CULVER CITY, Calif.
THOMAS SMALL is an accomplished cook, so it’s important for him to try new and exotic ingredients every now and then. When it came to the construction of his eco-friendly house, that’s exactly what his architects gave him. After all, crushed sunflower husks and shredded blue jeans don’t sound like typical building blocks.
But in the world of green design, such ingredients are not rare. So now, Mr. Small and his wife, Joanna Brody, along with their two very young children and a pair of large French Briard dogs, share a prefabricated urban building that has become an example for others looking for creative ways to go green.
The project began with a challenge from one friend to another. “We want the greenest house you’ve ever designed, but we have almost no money,” Mr. Small recalled telling Whitney Sander, who, with his wife, Catherine Holliss, runs Sander Architects, of Venice, Calif. Another goal was that it be a quiet retreat and acoustically resonant to accommodate a passion of his, chamber music recitals.
Inspired by the house that Charles and Ray Eames created in 1949 from a prefabricated steel frame and doors, windows and the like ordered from a catalog, the architects took the project on the condition that they could pursue a novel strategy. Besides using acrylic, Panelite, recycled steel and Styrofoam, they would try unusual ingredients like sunflower husks for wall panels and bookshelves, and blue jeans (for insulation).
It was an unorthodox vision for a site containing little more than a decrepit bungalow. Hoping to start a family and eager for abundant space and natural light, Ms. Brody, 44, and Mr. Small, 49, bought it a few years ago, exchanging a three-story Santa Monica town house for a bargain on a leafy cul-de-sac in this former blue-collar neighborhood.

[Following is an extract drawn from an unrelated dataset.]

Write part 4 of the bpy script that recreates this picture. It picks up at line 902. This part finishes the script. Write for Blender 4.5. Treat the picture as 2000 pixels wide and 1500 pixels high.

Because they have ties to the arts (she works at home as a public relations consultant to arts and environmental groups; he was a movie writer and producer and is now a marketing consultant to architects and also a music critic), they considered the location and its new art galleries and restaurants ideal.
The bungalow wasn’t worth saving, so in its place the architects gave them a prefabricated structure with a customized steel frame and panels. The materials, which cost $22,000, arrived on a flatbed truck and were erected in three weeks, for $18,000. The contractor, Sean Icaza, embraced the chance to master a new way of building, but the biggest cost was time: with a tight budget, planning and construction stretched out for three years. The final cost, including trim, plumbing and so on, was $528,000, only about a third of the going rate for architect-designed houses of this size in the Los Angeles area.
The 4,200-square-foot house, which is low-maintenance and has a small carbon footprint, rises to the 30 feet allowed by zoning. It runs along the site’s north side and, through five glass doors set side by side, opens southward to a long, thin yard. There is a duplex rental apartment over the carport in front, and bamboo and bougainvillea have been planted at the edge of the plot for screening.
The house fulfills the owners’ ambition to create a work of art that is intensely green: it relies on cross-ventilation for cooling and passive solar energy for heating, and recycled water irrigates the garden. Three sides of the house are clad in folded steel panels the color of a good burgundy. The fourth side, the south wall, is a geometric assembly of concrete, acrylic and glass, inspired, Mr. Sander said, by a Georges Braque Cubist piece, “Aria of Bach.”
To create rigid buttresses that support the upper floors, wire mesh and rebar were wrapped around Styrofoam and sprayed with concrete. For insulation and sound absorption, the ceiling and walls were lined with two layers of shredded jeans, part of them exposed. Held by wire mesh, they complement the screw-on panels of fiberboard, made of crushed sunflower husks and rising to 16 feet in the living area.
An open kitchen provides Mr. Small with a command post for entertaining. The entire living area is lighted from suspended bars and frames of halogen spots that are dimmed for energy conservation and will be replaced by L.E.D.’s, which are expected to become less costly.
The north wall is lined with built-in bookshelves accessed from a shallow ramp. Made of broad bamboo stair treads, the ramp serves as a gallery for concerts on the concrete floor below. Lining it is a railing of rice grass laminated within sheets of tempered glass.
The ramp leads to the second-floor master bedroom, where clear windows near the ceiling offer a prime view of the light shows outside. ‘‘I love waking up to unshaded light and watching the passage of the moon,” Ms. Brody said. “On July Fourth, we watched four fireworks displays from our bed.”